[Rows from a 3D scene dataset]
§

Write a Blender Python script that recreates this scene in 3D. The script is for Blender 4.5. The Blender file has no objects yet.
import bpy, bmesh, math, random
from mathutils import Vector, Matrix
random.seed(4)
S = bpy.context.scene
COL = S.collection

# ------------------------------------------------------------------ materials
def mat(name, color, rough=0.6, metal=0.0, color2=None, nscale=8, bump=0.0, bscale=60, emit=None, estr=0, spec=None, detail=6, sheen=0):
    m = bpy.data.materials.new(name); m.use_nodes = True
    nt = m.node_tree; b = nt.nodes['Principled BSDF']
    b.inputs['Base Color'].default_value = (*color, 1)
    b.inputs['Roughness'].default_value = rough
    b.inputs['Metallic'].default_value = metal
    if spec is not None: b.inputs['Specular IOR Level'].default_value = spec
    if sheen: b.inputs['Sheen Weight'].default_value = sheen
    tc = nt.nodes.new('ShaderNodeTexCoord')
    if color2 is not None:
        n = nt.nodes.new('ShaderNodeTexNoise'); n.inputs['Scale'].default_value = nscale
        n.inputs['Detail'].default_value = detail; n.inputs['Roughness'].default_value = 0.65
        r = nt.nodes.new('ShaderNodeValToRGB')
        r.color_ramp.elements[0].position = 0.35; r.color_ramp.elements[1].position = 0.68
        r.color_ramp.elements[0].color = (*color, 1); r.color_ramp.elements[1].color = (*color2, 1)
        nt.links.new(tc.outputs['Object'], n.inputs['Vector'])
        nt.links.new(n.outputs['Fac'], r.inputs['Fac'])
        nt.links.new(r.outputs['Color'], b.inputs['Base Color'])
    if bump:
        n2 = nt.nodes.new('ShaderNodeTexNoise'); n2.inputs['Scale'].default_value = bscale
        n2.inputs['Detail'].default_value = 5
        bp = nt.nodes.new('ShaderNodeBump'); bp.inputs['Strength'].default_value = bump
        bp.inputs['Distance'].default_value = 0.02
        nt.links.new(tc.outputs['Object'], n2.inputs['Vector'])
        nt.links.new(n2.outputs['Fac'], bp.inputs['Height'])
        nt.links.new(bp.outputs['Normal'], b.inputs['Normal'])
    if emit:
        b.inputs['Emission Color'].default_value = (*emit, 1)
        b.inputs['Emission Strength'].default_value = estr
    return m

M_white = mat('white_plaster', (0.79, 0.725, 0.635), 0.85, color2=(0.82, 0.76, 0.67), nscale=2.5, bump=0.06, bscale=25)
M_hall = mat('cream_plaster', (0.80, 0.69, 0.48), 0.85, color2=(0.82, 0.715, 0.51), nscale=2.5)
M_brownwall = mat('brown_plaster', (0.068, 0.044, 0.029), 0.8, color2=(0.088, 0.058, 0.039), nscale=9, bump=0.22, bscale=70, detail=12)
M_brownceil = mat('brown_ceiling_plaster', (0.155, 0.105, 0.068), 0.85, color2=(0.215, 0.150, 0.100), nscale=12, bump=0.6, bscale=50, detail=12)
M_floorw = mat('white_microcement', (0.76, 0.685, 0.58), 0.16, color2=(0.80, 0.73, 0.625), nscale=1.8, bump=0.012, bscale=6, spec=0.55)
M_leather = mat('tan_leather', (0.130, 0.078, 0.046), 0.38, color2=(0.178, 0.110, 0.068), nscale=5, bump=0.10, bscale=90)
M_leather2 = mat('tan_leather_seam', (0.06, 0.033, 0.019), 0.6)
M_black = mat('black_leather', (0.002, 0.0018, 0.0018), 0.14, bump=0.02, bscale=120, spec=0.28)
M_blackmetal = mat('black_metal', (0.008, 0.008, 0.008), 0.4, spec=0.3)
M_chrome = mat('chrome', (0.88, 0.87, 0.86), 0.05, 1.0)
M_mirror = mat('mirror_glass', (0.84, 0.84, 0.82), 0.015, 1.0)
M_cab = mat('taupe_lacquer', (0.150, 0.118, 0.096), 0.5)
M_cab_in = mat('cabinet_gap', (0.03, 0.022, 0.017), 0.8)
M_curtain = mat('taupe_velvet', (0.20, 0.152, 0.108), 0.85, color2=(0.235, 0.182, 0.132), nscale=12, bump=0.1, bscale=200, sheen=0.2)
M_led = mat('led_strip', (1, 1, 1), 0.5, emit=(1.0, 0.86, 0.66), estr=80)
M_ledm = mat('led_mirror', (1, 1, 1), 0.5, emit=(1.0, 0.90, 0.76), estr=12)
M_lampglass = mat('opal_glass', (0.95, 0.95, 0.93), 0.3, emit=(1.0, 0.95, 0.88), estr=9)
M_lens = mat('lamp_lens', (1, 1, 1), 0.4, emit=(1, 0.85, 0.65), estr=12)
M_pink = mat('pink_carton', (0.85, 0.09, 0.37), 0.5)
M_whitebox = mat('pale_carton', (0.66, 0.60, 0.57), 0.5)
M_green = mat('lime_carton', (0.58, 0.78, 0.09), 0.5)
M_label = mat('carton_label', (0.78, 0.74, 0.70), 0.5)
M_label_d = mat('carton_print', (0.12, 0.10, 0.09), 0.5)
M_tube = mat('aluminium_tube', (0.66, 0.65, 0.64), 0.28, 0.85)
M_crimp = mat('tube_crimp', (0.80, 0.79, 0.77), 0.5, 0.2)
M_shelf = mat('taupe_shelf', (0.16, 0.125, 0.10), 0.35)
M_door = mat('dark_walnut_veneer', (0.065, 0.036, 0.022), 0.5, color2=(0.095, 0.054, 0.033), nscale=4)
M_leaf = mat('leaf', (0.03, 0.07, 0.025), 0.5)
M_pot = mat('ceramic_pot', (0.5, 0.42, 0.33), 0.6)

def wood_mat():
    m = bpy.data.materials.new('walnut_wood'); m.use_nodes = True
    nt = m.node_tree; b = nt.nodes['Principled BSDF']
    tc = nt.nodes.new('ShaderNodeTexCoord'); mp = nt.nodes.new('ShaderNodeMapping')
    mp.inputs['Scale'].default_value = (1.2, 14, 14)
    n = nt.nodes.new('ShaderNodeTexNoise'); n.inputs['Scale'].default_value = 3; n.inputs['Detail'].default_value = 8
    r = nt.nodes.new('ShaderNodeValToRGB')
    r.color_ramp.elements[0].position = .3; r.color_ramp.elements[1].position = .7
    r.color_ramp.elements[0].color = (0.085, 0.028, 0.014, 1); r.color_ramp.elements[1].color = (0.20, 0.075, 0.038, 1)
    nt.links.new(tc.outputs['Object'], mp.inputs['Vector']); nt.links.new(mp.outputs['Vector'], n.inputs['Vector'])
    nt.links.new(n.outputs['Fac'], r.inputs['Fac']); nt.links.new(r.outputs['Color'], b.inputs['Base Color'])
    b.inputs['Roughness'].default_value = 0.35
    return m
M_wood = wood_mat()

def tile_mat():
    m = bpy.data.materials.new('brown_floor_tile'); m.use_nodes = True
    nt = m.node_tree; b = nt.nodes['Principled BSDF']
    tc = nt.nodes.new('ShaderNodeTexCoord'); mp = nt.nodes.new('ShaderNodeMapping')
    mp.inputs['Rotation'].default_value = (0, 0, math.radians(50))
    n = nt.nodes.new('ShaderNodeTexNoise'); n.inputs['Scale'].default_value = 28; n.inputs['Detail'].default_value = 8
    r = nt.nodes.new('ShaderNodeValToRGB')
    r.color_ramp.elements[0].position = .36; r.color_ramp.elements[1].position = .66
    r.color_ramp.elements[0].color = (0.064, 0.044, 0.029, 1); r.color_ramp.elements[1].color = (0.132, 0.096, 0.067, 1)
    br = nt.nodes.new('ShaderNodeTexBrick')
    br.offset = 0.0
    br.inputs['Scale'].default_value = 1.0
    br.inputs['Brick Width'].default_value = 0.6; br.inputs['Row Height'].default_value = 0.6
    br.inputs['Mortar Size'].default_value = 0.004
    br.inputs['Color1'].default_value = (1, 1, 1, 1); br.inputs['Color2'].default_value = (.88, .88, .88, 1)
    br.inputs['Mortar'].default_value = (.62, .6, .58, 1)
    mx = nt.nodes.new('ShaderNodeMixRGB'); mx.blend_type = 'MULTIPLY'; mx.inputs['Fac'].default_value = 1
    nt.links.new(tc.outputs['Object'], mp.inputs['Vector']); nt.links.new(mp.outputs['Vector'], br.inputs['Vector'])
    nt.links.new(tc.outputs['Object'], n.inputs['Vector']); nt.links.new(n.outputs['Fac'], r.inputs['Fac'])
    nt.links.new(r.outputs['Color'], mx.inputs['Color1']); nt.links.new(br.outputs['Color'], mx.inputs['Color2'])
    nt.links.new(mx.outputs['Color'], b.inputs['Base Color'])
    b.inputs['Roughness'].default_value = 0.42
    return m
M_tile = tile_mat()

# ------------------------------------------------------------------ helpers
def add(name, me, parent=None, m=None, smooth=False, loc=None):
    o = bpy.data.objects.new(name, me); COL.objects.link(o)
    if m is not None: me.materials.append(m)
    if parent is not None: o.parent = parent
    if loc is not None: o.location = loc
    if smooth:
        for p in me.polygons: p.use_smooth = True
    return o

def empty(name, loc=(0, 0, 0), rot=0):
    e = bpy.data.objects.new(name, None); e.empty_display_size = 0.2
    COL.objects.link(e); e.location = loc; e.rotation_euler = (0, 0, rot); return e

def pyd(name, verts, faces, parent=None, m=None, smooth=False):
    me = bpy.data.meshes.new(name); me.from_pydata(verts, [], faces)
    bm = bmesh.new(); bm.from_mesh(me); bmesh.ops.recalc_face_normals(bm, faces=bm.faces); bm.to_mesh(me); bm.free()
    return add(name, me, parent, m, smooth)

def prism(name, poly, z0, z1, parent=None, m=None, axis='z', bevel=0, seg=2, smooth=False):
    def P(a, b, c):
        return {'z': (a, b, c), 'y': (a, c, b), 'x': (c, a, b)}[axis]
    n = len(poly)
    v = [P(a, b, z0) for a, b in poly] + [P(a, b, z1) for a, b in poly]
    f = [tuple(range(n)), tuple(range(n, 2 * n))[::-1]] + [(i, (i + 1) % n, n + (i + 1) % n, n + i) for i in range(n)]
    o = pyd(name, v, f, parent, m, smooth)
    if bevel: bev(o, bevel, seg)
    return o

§

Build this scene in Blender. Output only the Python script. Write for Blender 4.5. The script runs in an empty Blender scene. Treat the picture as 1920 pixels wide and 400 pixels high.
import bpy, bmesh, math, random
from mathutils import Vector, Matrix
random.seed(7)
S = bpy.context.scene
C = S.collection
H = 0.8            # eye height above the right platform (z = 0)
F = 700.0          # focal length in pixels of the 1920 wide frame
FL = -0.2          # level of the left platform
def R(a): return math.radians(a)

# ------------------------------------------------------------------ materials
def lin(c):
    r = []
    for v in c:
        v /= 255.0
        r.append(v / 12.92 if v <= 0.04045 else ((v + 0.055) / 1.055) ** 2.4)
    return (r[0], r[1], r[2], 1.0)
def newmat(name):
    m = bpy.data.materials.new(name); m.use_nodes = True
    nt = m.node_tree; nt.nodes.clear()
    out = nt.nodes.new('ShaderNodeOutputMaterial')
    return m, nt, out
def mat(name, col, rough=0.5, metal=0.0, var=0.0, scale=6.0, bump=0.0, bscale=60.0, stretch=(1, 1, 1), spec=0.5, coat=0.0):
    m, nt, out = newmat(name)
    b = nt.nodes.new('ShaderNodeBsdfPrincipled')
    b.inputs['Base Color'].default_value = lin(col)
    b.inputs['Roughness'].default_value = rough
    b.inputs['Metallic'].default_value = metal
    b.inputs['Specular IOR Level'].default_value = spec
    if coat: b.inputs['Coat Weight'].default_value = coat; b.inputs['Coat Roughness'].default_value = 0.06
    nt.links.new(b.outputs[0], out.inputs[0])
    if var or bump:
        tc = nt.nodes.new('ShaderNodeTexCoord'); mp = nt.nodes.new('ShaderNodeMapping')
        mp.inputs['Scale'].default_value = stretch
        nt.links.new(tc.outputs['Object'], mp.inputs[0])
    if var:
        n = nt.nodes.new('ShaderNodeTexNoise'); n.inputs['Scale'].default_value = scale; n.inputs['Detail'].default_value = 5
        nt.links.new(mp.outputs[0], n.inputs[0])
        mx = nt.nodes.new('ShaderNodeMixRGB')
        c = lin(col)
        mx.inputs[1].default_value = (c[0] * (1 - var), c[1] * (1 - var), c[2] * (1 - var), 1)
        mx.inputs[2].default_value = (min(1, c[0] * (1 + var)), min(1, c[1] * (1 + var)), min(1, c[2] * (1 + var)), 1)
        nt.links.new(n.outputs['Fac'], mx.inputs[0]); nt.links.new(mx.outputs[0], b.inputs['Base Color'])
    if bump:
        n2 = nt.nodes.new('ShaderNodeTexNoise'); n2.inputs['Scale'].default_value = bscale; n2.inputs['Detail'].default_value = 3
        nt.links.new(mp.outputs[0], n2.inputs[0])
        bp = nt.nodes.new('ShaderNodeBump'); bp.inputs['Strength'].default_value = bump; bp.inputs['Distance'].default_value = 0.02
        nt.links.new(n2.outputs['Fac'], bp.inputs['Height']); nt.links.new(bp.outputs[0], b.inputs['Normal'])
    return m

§

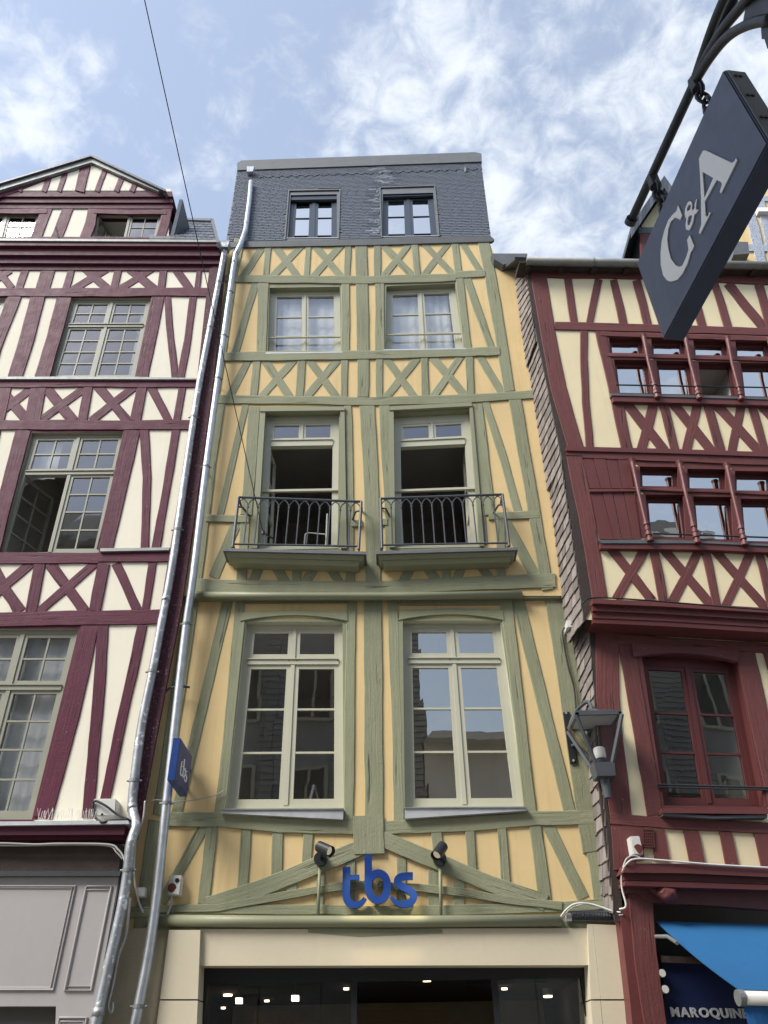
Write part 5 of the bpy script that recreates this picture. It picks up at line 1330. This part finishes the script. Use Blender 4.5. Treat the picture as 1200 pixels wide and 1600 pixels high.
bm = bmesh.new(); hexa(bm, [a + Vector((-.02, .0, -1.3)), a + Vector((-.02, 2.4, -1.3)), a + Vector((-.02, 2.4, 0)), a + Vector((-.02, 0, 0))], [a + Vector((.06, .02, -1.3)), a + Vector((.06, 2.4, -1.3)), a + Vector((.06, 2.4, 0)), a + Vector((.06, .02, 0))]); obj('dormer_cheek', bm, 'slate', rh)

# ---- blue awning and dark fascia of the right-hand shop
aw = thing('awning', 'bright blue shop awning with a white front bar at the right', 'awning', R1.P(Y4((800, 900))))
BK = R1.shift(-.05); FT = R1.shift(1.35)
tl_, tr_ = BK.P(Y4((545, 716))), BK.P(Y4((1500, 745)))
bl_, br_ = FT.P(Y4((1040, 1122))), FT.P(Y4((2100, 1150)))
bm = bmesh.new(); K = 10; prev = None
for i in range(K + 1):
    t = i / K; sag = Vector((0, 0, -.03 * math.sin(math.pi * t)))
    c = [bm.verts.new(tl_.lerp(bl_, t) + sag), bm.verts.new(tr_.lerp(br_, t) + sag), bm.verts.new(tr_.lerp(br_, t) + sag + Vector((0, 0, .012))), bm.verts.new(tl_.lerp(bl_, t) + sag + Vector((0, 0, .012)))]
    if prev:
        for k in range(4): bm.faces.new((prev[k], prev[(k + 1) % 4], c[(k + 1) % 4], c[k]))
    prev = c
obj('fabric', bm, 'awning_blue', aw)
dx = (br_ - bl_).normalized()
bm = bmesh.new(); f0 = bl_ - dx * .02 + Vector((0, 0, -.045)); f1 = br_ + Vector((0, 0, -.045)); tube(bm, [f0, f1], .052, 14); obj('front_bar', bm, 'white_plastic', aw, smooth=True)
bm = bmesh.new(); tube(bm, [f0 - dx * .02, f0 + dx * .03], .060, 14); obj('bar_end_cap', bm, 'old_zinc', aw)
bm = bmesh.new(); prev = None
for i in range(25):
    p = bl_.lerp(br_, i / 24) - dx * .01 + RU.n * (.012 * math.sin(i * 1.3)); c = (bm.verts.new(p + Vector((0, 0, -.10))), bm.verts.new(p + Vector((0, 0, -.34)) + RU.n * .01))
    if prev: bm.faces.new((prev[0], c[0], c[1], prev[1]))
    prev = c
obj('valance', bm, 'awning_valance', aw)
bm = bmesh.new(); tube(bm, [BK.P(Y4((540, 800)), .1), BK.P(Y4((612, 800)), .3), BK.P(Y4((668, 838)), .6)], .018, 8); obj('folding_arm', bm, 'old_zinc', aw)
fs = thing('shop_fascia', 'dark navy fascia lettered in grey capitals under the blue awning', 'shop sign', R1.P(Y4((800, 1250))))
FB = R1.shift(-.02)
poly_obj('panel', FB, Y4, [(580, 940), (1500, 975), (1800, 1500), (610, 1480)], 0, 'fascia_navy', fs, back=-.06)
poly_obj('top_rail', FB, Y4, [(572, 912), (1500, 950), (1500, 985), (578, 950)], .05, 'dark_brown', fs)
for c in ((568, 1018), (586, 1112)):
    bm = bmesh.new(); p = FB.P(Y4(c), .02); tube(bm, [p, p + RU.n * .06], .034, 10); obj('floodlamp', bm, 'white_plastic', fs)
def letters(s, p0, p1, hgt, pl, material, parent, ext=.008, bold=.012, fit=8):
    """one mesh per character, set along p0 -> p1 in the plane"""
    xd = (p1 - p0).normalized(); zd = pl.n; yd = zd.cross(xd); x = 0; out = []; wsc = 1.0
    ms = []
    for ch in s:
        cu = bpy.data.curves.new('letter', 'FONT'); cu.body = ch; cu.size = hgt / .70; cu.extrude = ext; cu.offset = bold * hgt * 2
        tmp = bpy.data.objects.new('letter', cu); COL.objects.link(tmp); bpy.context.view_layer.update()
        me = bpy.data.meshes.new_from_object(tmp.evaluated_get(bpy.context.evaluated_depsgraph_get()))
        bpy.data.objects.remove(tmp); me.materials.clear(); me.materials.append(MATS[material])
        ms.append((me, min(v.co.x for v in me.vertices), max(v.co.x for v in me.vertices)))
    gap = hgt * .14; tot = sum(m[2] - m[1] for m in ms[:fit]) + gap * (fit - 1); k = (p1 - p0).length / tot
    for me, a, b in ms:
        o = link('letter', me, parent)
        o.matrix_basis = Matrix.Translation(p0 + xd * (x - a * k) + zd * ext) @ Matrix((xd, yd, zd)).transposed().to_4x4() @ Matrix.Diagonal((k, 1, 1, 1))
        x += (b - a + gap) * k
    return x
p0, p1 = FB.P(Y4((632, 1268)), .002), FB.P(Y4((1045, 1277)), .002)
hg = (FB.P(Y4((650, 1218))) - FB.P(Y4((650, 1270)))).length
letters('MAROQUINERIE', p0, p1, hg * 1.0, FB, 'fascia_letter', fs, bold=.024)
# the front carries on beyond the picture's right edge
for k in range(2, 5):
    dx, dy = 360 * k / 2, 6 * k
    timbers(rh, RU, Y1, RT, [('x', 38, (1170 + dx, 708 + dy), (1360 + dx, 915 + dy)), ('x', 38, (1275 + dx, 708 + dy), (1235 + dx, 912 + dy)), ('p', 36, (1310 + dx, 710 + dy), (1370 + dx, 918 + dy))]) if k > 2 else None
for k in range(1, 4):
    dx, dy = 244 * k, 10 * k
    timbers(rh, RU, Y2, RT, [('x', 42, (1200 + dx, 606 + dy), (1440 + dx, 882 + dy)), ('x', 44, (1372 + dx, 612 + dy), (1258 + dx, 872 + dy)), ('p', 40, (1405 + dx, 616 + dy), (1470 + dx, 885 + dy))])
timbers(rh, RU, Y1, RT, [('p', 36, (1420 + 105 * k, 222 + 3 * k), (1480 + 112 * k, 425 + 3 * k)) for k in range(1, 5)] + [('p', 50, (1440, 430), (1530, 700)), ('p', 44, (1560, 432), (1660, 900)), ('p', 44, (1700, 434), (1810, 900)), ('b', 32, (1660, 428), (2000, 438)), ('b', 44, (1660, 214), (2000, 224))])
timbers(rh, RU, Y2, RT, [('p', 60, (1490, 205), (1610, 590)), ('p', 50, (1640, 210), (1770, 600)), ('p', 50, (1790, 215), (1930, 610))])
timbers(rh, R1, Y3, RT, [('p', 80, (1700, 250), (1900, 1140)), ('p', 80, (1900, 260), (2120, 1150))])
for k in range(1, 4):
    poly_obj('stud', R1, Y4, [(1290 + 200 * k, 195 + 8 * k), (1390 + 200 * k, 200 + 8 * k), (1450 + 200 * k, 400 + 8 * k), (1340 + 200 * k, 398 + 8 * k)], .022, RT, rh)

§

- **Objective**:
Take exactly the lines from the one containing "Write part 5" through the one containing "bm = bmesh.new(); hexa(bm, [a" in the data above, and output them with nothing added.

- **Task response**:
Write part 5 of the bpy script that recreates this picture. It picks up at line 1330. This part finishes the script. Use Blender 4.5. Treat the picture as 1200 pixels wide and 1600 pixels high.
bm = bmesh.new(); hexa(bm, [a + Vector((-.02, .0, -1.3)), a + Vector((-.02, 2.4, -1.3)), a + Vector((-.02, 2.4, 0)), a + Vector((-.02, 0, 0))], [a + Vector((.06, .02, -1.3)), a + Vector((.06, 2.4, -1.3)), a + Vector((.06, 2.4, 0)), a + Vector((.06, .02, 0))]); obj('dormer_cheek', bm, 'slate', rh)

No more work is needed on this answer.